• **What this task involves**: Retype exactly the lines from the first one through the line with "C = S.collection", including both ends; skip any pictures.

-- Start of Records supplied --

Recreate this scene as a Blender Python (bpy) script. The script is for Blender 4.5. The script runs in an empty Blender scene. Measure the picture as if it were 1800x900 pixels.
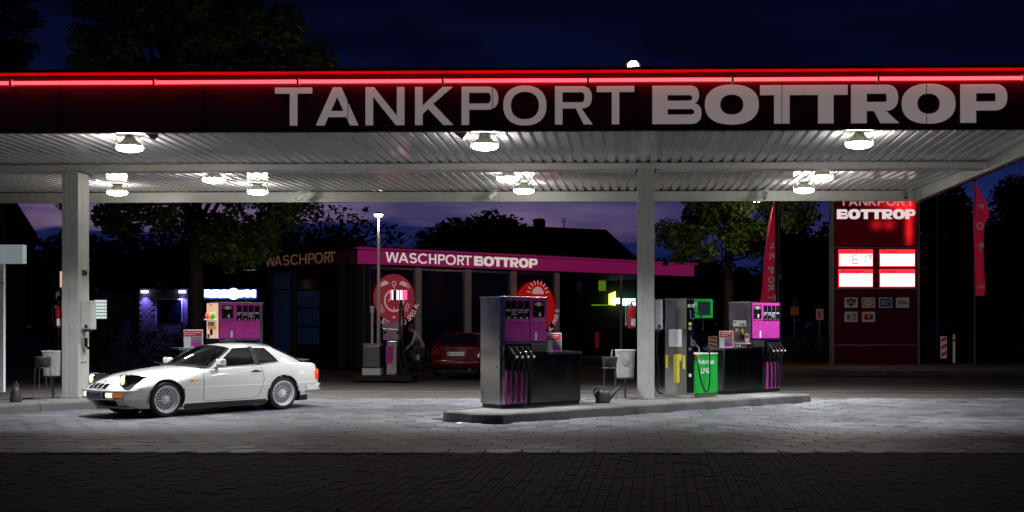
import bpy, bmesh, math, random
from mathutils import Vector, Matrix
random.seed(7)
R = math.radians
S = bpy.context.scene
C = S.collection

# ------------------------------------------------------------------ camera, sky, exposure
HC, F, CX, CY = 1.6, 2000.0, 1058.0, 572.0            # eye height, focal length in photo pixels, principal point
cam_d = bpy.data.cameras.new('camera'); cam = bpy.data.objects.new('camera', cam_d); C.objects.link(cam)
cam.location = (0, 0, HC); cam.rotation_euler = (R(90), 0, 0)
cam_d.lens = 40.0; cam_d.sensor_width = 36.0
cam_d.shift_x = -(CX - 900) / 1800; cam_d.shift_y = (CY - 450) / 1800
cam_d.clip_end = 2000
S.camera = cam
S.view_settings.view_transform = 'Standard'; S.view_settings.look = 'None'
S.view_settings.exposure = 0.0; S.view_settings.gamma = 1.0
S.view_settings.use_curve_mapping = False
S.cycles.max_bounces = 6; S.cycles.diffuse_bounces = 3; S.cycles.glossy_bounces = 4
S.cycles.transparent_max_bounces = 8; S.cycles.caustics_reflective = False; S.cycles.caustics_refractive = False
S.cycles.sample_clamp_indirect = 3.0

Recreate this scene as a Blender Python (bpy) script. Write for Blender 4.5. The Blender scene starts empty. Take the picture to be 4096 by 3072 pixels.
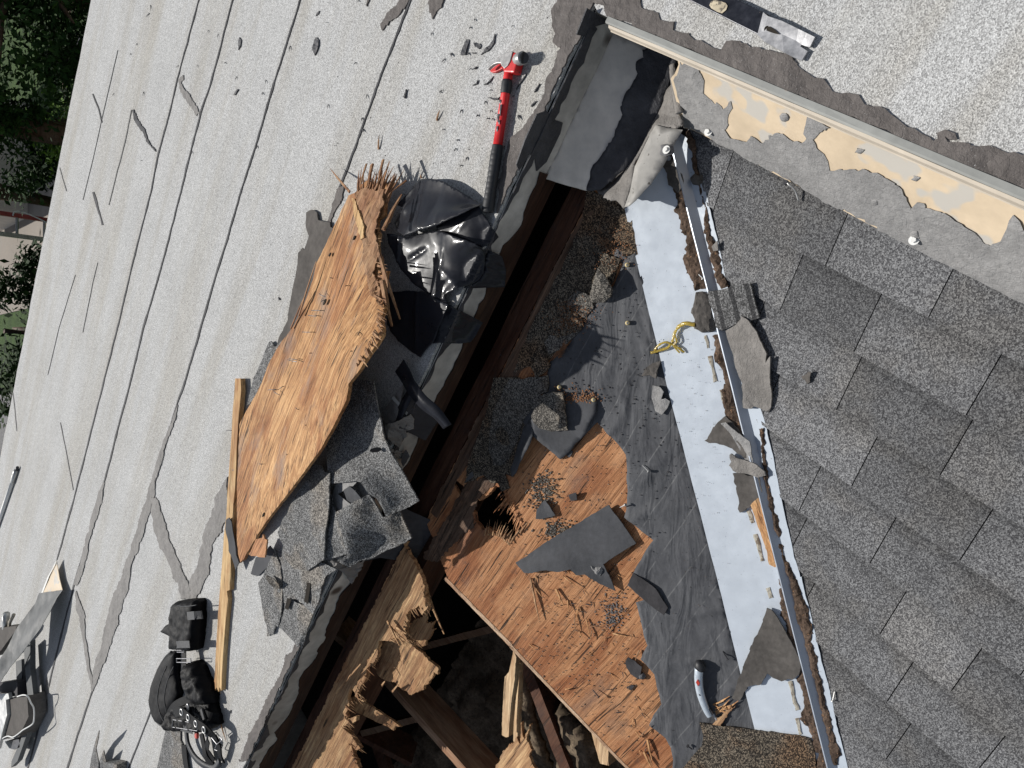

-- End of Records supplied --

• **Solution to the exercise**:
Recreate this scene as a Blender Python (bpy) script. The script is for Blender 4.5. The script runs in an empty Blender scene. Measure the picture as if it were 1800x900 pixels.
import bpy, bmesh, math, random
from mathutils import Vector, Matrix
random.seed(7)
R = math.radians
S = bpy.context.scene
C = S.collection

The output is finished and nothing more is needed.